Como verdadeiros Portugueses, não colocando o mal na natureza, como as nórdicas gentes, mas seguindo os preceitos já expressos nas Cantigas de Amigo, verdadeiro Património da Humanidade absolutamente singular e único, sem alguma vez se deixarem cair em vãs ilusões Cátaras ou nas mais terríveis quimeras de quem se imagina Dono e Senhor da Natureza, têm da mesma natureza o conceito de ser intermédio, assumindo a correspondente responsabilidade, sem confundirem nunca posse com Propriedade, como brilhantemente exposto por Orlando Vitorino na «Exaltação da Filosofia Derrotada», de trazer à existência quanto não passa em si mesmo de simples presença, como a própria natureza, ou, no caso, do Mar, conferindo-lhe o conhecimento de si que por si apenas seria impossível alcançarem, possibilitarem-lhes o cumprimento pleno das correspondentes finalidades inerentes ao seu ser, aí residindo também o mais alto conceito do que hoje se pode designar como Consciência Ecológica, Protecção do Ambiente, ou seja o que for de equivalente.
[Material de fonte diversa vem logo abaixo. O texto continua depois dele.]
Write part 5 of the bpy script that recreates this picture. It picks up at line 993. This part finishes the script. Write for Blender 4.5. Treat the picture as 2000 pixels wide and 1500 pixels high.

Aí reside também importância e a nossa autoridade como pioneiros na criação das Áreas Marinhas Protegidas.

Aí reside igualmente a nossa alta responsabilidade em sabermos transpor e espelhar o nosso perfil espiritual como povo singular, nas adequadas formas jurídicas, em Direito, daí decorrendo também, em grande medida, toda a mais alta missão civilizadora de Portugal na actualidade, ou seja, no caso, a de saber dar ao Mar o conhecimento que o Mar, simples presença, não tem de si, com a concomitante arte e engenho de tal saber concomitantemente transpor e espelhar no Direito Internacional.

Daí, ainda, a imperiosa necessidade de termos tanto plena consciência de nós enquanto Nação Marítima com consciência disso, uma Estratégica e a correspondente capacidade de efectivo Planeamento, sob pena de ficarmos incapazes de autónoma afirmação e, como tal, condenados talvez a uma  inexorável irrelevância política e, muito provavelmente, económica também.